BEGIN Source material
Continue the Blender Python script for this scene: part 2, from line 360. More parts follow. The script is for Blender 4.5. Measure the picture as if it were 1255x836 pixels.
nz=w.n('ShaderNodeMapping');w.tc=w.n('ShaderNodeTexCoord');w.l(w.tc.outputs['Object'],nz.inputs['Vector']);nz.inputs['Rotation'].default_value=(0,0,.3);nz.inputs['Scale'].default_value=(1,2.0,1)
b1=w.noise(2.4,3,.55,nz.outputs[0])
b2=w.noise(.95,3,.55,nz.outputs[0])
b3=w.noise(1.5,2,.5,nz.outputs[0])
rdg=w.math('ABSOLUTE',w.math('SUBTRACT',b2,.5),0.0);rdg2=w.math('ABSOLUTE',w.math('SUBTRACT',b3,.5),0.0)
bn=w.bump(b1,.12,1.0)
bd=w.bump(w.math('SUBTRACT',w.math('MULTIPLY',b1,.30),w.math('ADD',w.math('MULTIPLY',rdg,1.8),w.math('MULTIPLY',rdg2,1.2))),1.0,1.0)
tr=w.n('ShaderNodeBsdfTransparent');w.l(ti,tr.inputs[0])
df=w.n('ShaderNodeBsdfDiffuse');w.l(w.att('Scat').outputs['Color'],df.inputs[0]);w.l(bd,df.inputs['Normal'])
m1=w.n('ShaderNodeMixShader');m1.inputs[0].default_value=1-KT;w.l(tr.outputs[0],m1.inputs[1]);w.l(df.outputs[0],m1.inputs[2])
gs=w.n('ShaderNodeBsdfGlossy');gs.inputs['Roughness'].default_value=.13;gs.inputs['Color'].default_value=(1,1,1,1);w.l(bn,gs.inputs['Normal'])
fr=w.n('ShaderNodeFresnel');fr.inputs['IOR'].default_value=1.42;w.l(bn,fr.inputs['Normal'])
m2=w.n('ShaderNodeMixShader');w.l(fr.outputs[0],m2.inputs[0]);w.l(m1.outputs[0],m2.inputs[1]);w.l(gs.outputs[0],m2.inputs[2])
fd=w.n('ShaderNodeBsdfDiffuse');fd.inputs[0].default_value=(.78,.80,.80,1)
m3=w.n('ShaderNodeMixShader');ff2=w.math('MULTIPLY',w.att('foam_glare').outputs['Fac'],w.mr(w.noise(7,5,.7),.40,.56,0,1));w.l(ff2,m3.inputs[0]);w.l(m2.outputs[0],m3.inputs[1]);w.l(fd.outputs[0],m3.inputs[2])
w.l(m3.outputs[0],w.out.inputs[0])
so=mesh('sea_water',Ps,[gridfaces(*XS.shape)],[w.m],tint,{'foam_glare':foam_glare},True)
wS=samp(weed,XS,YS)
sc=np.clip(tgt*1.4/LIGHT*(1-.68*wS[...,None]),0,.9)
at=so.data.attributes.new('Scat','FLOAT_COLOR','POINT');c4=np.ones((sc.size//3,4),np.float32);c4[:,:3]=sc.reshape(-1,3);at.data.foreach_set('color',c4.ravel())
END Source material
## To do
Your task is to print the whole listing again exactly.

## Task response
Continue the Blender Python script for this scene: part 2, from line 360. More parts follow. The script is for Blender 4.5. Measure the picture as if it were 1255x836 pixels.
nz=w.n('ShaderNodeMapping');w.tc=w.n('ShaderNodeTexCoord');w.l(w.tc.outputs['Object'],nz.inputs['Vector']);nz.inputs['Rotation'].default_value=(0,0,.3);nz.inputs['Scale'].default_value=(1,2.0,1)
b1=w.noise(2.4,3,.55,nz.outputs[0])
b2=w.noise(.95,3,.55,nz.outputs[0])
b3=w.noise(1.5,2,.5,nz.outputs[0])
rdg=w.math('ABSOLUTE',w.math('SUBTRACT',b2,.5),0.0);rdg2=w.math('ABSOLUTE',w.math('SUBTRACT',b3,.5),0.0)
bn=w.bump(b1,.12,1.0)
bd=w.bump(w.math('SUBTRACT',w.math('MULTIPLY',b1,.30),w.math('ADD',w.math('MULTIPLY',rdg,1.8),w.math('MULTIPLY',rdg2,1.2))),1.0,1.0)
tr=w.n('ShaderNodeBsdfTransparent');w.l(ti,tr.inputs[0])
df=w.n('ShaderNodeBsdfDiffuse');w.l(w.att('Scat').outputs['Color'],df.inputs[0]);w.l(bd,df.inputs['Normal'])
m1=w.n('ShaderNodeMixShader');m1.inputs[0].default_value=1-KT;w.l(tr.outputs[0],m1.inputs[1]);w.l(df.outputs[0],m1.inputs[2])
gs=w.n('ShaderNodeBsdfGlossy');gs.inputs['Roughness'].default_value=.13;gs.inputs['Color'].default_value=(1,1,1,1);w.l(bn,gs.inputs['Normal'])
fr=w.n('ShaderNodeFresnel');fr.inputs['IOR'].default_value=1.42;w.l(bn,fr.inputs['Normal'])
m2=w.n('ShaderNodeMixShader');w.l(fr.outputs[0],m2.inputs[0]);w.l(m1.outputs[0],m2.inputs[1]);w.l(gs.outputs[0],m2.inputs[2])
fd=w.n('ShaderNodeBsdfDiffuse');fd.inputs[0].default_value=(.78,.80,.80,1)
m3=w.n('ShaderNodeMixShader');ff2=w.math('MULTIPLY',w.att('foam_glare').outputs['Fac'],w.mr(w.noise(7,5,.7),.40,.56,0,1));w.l(ff2,m3.inputs[0]);w.l(m2.outputs[0],m3.inputs[1]);w.l(fd.outputs[0],m3.inputs[2])
w.l(m3.outputs[0],w.out.inputs[0])
so=mesh('sea_water',Ps,[gridfaces(*XS.shape)],[w.m],tint,{'foam_glare':foam_glare},True)
wS=samp(weed,XS,YS)
sc=np.clip(tgt*1.4/LIGHT*(1-.68*wS[...,None]),0,.9)
at=so.data.attributes.new('Scat','FLOAT_COLOR','POINT');c4=np.ones((sc.size//3,4),np.float32);c4[:,:3]=sc.reshape(-1,3);at.data.foreach_set('color',c4.ravel())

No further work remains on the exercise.